I was talking to a kung fu friend of mine who practices a very different style, and he said they always trained the standard high kicks in their basics and warm up drills, even though those movements never actually appear in their style.

Then of course there's the ever present forms are just a dance idea.

What other effects do you think modern wushu has had? Does this extend outside of kung fu to other traditional martial arts like karate? Or have things like acrobatic performance karate had effects on traditional styles?
 
Can't answer outside of CMA, but it has affected virtually all CMA styles to varying degrees, mostly in high kicks and acrobatics. But there are some styles that keep more to their traditional roots. But even in many of those, the old school style training has faded a bit due to experience, lack of patience and money.
 
I suspect the biggest impact is on the perception by the uneducated public who sees Modern Wushu and believes that is what kung fu really is. It permeates things like movies, and influences beliefs such as that kung fu is full of fancy, useless stuff, or fantasies that encourage the belief in nonsensical mysticism and whatnot.

For those who practice traditional methods, I haven’t seen MW actually affect how they train. I suspect the biggest issue is simple annoyance with the general public because of the issues above.
 
The biggest impact is just the confusion of it all. Many people don't know what applicable kung fu looks like. This is mostly caused by kung fu practioners not using what they train and not sharing their sparring sessions with the public. The practice of modern wushu is the least of the problems. Kung fu in general greastest harm are the Demos and walk through by people who have never applied the technique against another system in sparring.
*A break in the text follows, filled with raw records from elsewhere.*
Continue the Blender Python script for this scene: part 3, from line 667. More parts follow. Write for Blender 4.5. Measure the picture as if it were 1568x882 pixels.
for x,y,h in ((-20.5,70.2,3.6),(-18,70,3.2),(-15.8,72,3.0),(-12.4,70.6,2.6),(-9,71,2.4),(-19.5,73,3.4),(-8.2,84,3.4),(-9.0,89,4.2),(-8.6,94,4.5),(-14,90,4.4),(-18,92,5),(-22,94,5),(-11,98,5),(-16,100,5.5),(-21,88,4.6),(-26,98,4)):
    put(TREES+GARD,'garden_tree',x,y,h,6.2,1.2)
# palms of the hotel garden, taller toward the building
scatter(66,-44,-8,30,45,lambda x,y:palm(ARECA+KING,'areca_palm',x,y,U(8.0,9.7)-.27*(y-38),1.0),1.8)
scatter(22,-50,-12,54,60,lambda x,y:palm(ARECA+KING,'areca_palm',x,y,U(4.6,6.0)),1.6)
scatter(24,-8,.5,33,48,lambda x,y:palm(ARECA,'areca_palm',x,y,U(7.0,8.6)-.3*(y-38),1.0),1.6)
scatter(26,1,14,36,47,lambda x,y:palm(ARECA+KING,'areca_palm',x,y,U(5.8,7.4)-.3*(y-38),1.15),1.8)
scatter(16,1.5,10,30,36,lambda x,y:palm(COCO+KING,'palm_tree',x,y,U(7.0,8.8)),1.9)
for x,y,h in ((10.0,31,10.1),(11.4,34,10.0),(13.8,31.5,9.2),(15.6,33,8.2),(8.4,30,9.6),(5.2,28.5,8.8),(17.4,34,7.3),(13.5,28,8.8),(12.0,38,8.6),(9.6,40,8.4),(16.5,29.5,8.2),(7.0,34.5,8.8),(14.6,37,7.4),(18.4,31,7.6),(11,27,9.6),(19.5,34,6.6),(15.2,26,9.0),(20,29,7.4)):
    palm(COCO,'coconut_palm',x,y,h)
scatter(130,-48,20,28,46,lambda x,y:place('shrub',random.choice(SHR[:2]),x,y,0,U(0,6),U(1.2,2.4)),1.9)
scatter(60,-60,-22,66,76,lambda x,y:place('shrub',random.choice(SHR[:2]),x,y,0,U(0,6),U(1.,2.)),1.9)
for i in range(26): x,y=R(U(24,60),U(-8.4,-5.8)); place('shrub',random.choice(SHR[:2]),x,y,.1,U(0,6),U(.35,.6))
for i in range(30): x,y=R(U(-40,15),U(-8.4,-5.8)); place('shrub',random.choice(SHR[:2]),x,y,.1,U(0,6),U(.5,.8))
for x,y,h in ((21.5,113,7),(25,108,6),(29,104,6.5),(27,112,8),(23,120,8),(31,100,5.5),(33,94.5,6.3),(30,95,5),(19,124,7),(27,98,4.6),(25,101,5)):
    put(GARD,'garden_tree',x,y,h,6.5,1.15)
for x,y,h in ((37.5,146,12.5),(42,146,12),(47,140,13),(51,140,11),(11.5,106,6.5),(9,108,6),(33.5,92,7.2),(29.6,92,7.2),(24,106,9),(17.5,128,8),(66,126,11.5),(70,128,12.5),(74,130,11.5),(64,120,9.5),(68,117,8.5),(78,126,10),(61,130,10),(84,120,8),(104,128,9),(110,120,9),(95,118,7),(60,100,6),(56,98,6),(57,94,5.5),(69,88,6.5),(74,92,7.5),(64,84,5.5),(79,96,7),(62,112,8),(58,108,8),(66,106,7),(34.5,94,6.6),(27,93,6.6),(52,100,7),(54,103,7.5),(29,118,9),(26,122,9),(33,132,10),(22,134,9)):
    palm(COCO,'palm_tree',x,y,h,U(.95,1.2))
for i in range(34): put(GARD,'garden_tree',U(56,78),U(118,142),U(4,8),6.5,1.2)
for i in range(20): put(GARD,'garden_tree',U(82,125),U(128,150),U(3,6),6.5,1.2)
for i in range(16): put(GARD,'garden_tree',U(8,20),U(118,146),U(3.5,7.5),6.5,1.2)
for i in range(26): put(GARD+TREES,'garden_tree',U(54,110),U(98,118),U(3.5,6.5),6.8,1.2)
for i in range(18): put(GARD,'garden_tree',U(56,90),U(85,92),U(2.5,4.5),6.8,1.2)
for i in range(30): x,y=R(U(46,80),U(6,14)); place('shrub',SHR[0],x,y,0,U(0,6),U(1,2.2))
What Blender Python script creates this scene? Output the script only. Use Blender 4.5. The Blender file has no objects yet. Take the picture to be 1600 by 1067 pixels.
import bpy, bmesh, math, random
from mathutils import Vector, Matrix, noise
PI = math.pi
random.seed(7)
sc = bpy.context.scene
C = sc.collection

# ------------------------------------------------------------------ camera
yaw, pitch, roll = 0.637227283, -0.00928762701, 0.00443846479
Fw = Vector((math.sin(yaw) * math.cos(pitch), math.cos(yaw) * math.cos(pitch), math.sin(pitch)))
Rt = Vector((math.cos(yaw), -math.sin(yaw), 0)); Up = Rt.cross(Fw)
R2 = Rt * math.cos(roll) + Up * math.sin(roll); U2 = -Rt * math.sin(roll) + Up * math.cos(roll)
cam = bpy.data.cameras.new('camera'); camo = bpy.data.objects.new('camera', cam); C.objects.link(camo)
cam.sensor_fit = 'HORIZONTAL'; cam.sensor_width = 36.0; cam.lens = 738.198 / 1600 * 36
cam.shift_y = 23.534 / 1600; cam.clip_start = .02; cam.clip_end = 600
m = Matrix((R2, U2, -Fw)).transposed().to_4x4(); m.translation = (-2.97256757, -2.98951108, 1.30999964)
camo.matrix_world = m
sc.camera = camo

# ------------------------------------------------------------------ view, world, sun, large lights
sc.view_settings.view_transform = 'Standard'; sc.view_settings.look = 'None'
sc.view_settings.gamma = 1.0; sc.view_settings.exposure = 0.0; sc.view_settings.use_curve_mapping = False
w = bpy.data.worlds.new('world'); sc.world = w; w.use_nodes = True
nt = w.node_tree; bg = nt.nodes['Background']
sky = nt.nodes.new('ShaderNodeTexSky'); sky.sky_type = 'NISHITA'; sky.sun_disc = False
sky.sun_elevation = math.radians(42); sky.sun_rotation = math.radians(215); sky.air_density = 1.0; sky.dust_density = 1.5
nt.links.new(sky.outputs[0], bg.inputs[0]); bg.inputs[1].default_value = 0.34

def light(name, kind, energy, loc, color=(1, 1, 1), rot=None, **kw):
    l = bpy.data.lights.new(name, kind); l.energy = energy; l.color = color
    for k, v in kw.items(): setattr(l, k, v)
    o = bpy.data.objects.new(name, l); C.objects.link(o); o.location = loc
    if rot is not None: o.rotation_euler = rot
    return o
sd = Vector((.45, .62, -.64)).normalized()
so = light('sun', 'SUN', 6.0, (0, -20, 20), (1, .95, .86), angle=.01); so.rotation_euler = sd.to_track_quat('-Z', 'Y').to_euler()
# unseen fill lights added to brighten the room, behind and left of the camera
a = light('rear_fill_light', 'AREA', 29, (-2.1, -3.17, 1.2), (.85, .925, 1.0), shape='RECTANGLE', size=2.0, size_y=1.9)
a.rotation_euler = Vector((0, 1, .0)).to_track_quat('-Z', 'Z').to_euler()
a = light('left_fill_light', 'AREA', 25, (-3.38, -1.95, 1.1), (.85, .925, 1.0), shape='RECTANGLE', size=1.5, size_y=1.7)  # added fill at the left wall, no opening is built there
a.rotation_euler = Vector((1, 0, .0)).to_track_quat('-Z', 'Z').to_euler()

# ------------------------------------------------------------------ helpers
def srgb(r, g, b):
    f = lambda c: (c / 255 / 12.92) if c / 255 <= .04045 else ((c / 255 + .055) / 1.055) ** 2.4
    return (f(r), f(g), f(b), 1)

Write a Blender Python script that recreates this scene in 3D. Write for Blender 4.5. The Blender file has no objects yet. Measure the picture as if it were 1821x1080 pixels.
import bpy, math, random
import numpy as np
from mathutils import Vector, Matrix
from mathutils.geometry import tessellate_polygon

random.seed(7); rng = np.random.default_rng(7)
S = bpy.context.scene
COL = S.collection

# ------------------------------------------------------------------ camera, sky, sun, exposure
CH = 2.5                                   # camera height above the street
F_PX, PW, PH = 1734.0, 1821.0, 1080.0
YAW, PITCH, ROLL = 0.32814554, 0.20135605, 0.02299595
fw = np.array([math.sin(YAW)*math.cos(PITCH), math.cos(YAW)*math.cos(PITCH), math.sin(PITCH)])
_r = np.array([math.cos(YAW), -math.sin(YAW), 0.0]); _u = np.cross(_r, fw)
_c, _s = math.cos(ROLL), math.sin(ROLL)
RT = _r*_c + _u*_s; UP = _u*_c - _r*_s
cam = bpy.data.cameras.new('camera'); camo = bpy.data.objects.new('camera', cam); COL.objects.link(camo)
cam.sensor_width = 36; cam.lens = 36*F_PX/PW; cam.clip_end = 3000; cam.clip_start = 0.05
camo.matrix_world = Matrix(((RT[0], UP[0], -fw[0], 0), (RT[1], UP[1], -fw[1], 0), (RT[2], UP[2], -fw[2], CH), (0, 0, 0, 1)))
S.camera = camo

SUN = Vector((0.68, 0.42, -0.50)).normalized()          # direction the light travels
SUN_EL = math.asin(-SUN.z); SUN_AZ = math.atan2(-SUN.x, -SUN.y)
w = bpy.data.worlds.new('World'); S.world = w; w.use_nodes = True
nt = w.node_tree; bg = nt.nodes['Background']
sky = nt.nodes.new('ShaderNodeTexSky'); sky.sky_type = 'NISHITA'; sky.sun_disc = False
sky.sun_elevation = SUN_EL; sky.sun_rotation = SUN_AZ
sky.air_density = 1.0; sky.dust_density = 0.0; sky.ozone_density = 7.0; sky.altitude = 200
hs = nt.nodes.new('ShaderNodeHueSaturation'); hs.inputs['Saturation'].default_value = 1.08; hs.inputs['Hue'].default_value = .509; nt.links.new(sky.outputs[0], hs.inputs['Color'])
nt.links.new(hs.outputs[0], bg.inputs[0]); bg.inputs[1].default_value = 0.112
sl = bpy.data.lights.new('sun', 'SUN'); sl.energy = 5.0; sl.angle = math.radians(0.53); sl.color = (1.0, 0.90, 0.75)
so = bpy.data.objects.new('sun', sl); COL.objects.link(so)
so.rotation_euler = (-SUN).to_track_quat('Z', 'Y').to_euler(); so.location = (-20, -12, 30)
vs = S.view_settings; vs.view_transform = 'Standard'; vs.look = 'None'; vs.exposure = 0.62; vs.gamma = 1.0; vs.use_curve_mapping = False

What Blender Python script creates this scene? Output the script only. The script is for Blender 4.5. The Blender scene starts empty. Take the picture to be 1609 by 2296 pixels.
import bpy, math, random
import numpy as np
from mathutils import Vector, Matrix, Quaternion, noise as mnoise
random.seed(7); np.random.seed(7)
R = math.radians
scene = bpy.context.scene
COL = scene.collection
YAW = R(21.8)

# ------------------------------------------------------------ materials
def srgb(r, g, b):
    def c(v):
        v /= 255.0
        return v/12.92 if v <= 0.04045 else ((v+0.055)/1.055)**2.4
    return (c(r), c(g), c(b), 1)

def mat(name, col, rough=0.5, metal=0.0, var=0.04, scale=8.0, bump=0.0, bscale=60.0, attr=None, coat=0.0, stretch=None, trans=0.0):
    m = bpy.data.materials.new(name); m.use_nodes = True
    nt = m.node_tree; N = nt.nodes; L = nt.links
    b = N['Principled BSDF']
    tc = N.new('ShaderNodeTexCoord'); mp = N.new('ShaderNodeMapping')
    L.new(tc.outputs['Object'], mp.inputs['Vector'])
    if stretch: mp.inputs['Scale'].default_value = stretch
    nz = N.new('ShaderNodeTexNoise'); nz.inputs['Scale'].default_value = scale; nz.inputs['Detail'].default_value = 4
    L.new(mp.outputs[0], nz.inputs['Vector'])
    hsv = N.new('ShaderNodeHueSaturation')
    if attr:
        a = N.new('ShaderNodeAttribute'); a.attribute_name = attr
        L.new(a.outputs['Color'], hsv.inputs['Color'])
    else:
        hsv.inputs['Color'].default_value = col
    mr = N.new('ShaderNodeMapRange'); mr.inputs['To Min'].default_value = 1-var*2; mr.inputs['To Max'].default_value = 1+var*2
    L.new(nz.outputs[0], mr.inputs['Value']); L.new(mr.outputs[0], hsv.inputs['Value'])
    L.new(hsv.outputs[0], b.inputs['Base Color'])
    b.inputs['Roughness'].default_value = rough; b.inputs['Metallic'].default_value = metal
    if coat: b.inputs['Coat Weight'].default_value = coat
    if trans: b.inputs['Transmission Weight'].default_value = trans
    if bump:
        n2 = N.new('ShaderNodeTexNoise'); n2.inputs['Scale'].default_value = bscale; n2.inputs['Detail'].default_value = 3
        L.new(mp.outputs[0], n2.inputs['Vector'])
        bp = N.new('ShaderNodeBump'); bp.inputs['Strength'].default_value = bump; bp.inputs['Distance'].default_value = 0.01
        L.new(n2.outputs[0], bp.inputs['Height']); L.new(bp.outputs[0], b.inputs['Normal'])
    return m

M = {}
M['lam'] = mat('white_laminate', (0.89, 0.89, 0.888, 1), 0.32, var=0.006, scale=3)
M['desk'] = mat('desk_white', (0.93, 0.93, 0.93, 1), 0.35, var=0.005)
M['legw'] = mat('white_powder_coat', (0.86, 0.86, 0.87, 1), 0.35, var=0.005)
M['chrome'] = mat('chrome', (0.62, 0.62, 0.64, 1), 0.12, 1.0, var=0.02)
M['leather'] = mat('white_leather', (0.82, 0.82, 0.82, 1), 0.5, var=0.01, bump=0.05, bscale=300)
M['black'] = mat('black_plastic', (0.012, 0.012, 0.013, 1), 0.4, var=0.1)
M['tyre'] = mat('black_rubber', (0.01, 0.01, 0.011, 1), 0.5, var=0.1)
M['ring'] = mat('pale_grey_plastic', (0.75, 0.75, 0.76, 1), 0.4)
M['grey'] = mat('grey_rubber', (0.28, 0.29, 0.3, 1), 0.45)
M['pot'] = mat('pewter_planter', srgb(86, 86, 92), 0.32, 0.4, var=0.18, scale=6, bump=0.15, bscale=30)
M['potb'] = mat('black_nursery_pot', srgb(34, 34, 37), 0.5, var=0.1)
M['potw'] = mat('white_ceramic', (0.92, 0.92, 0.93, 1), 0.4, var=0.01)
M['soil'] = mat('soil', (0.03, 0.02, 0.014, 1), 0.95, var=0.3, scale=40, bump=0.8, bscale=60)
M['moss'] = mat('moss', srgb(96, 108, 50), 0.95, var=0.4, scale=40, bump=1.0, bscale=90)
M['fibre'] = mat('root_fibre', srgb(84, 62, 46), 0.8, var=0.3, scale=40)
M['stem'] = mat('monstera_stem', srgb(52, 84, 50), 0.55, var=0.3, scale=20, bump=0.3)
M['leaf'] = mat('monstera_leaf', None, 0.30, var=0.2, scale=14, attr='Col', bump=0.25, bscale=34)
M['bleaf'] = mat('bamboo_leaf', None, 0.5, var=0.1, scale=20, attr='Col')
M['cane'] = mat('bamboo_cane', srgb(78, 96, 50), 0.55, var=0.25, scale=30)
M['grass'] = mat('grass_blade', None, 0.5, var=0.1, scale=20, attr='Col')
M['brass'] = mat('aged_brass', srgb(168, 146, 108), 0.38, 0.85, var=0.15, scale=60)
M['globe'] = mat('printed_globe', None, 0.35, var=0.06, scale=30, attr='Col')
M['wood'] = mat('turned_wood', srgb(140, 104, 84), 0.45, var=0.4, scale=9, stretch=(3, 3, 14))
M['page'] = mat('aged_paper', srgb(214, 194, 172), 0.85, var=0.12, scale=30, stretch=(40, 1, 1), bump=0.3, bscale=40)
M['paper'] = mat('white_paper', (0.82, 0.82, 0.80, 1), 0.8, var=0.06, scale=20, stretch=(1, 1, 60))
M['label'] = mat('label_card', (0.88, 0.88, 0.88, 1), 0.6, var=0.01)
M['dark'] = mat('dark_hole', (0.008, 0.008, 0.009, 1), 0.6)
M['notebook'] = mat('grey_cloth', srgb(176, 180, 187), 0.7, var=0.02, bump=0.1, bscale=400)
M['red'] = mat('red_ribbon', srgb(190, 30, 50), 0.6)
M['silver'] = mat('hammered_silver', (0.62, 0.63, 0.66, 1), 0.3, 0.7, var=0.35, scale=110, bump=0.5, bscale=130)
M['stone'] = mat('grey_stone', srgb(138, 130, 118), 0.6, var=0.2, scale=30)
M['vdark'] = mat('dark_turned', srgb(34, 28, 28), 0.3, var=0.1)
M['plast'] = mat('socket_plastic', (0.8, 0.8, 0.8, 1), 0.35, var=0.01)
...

Less demos more actual use.
 
The biggest impact is just the confusion of it all. Many people don't know what applicable kung fu looks like. This is mostly caused by kung fu practioners not using what they train and not sharing their sparring sessions with the public. The practice of modern wushu is the least of the problems. Kung fu in general greastest harm are the Demos and walk through by people who have never applied the technique against another system in sparring.

Less demos more actual use.
True, this is very common. We seem to have developed a cycle of instructors and students (and then future instructors) that don't fight and train in the same way.

I think this may be an impact of the modern systemisation of kung fu into wushu and sanda too. People started to treat drills and forms as separate from fighting. I know my first teacher separated out sanda from everything else. He still taught application of traditional moves and we practiced them, but it was definitely taught as a separate branch. When you don't try to link the two together you end up being a sanda fighter that spent lots of time doing something else that hasn't helped beyond body attributes (e.g. strength, coordination etc.)